Your home may have one of several types of heating systems. They can range from blowing hot air through ductwork to piping hot water through your floor.

Whatever type of heating system you have, it will have advantages and disadvantages. So it’s worth a quick review of the most popular types of home heating systems, how they work, and their pros and cons.

Forced Air Heating and Cooling System

Forced Air System

This system is by far the most common type of home heating and central air conditioning system.

Distribution

  • Air heated in a furnace
  • Air distributed from furnace through ductwork and into room by registers

Fuel Sources

Furnaces may heat air using various fuel sources such as natural gas, propane, oil or electricity

Advantages

  • Only distribution method that can used for cooling
  • Air may be filtered
  • Air may be humidified
  • Air may be dehumidified
  • Inexpensive
  • Furnace can attain highest AFUE

Disadvantages

  • Requires ductwork and takes space in walls
  • Furnace fan can often be heard
  • Moving air can distribute allergens
  • Air requires filtration and regular maintenance.

Radiant Heat

Radiant Heating System

This system is known to provide the most natural and comfortable heat in a home.
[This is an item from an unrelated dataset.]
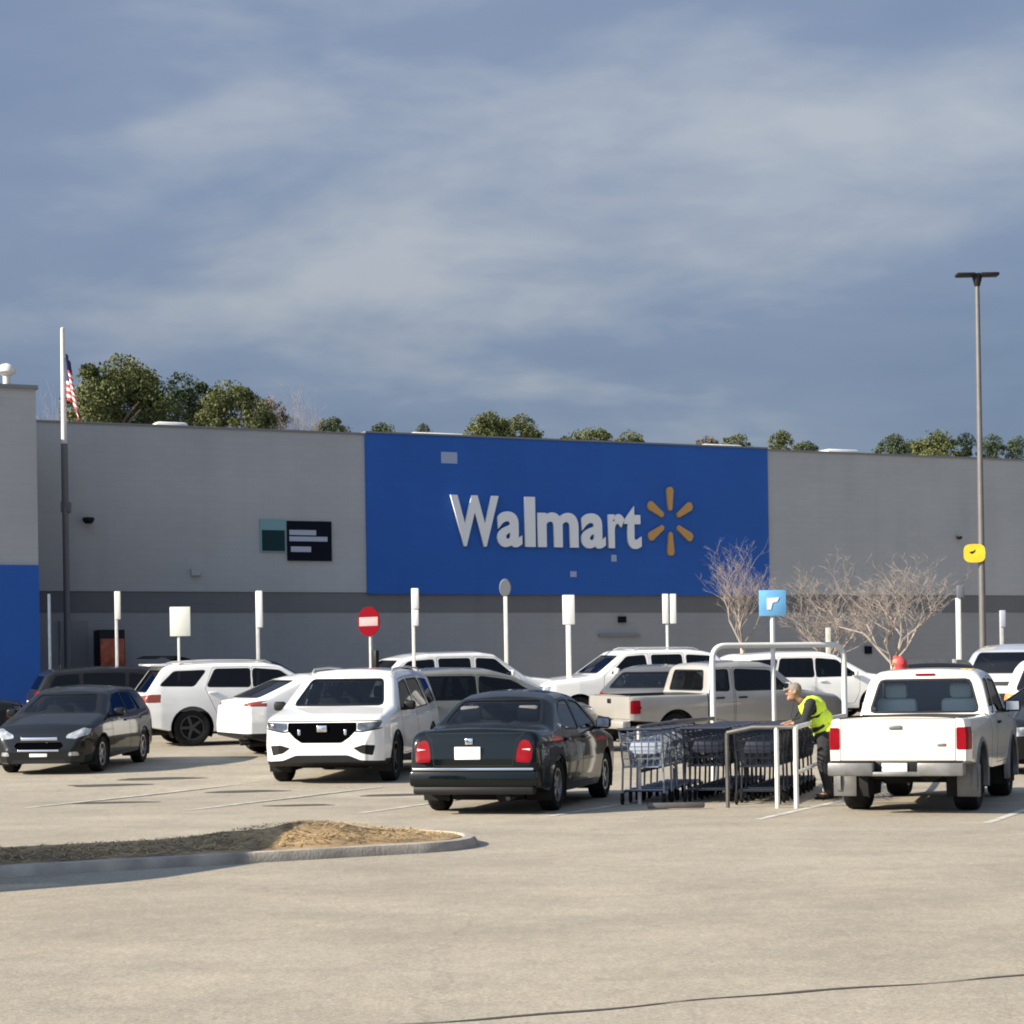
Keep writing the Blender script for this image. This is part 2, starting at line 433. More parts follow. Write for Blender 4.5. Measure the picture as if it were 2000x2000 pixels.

It can come in a number of forms, from a pot belly stove to in-floor hot water tubing. It works through the process of radiation or direct transfer of heat from a hot to a cold surface.

Distribution

  • Most commonly provided via hot water tubing embedded in the floor or directly below the floor surface
  • Radiant panels may be used in ceilings
  • Heating stoves

Fuel Sources

  • In-floor systems use hot water heated by a boiler
  • Boiler may be fueled by natural gas, propane, oil or electricity
  • Heating stoves may use wood or coal

Advantages

  • Comfortable, even heat
  • Boilers can be energy efficient

Disadvantages

  • Slow heating up cycle since surrounding materials must warm
  • Expensive installed cost
  • Difficult access to hidden piping if maintenance problems emerge.
  • Air conditioning requires a separate ductwork distribution and cooling system.

Hydronic (Hot Water Baseboard)

Hot Water Baseboard System

Similar to radiant heat, this system uses hot water heated by a boiler to heat a space by a combination of radiation and convection.

Distribution

  • Hot water heated by boiler and piped to “fin-tube” baseboard units mounted along walls. The fins increase the surface area of heat dissipation making the unit more efficient.
  • Air is distributed by convection as air rises and is heated by the baseboard unit.

Fuel Sources

  • Boiler may be fueled by natural gas, propane, oil or electricity

Advantages

  • Energy efficient
  • Quiet
  • Close temperature control

Disadvantages

  • Baseboard radiation / convection units must remain unobstructed and can provide challenges in furniture placement and drape design.
  • Slow temperature increase.
  • Air conditioning requires a separate ductwork distribution and cooling system.

Steam Radiant

Steam Radiant Heating System

Steam radiators are nostalgic and not often used today. They are characterized by cast iron upright radiators radiating heat with steam.

Steam systems come in two varieties, one-pipe and two-pipe systems. With one-pipe systems the water and steam travel in the same pipe but in opposite directions. In two-pipe systems, steam flows in one pipe and water condensate returns in another set of pipes.

Distribution

  • Heat is distributed with steam piping and radiator units

Fuel Sources

  • Steam boiler may be fueled by natural gas, propane, oil or electricity

Advantages

  • Efficient and warms spaces quickly
  • Radiant heat is comfortable
  • Old hot water system radiators can now be replaced with smaller convection units or vertical wall panel radiators

Disadvantages

  • Radiators can be unsightly
  • Radiator locations may limit furniture placement and window coverings
  • Air conditioning requires a separate ductwork distribution and cooling system.

Boilers

Boilers

A boiler is the heating plant used to create hot water or steam for hydronic baseboard, radiant heat or steam radiator heating systems. Boilers can use a variety of fuels including natural gas, propane, oil or electricity.

Steam boilers are more complex than hot water boilers and have special gauge glass, pressure gauges, blow off valves and automatic feeds.

Hot water boilers can be small, compact, energy efficient and low maintenance.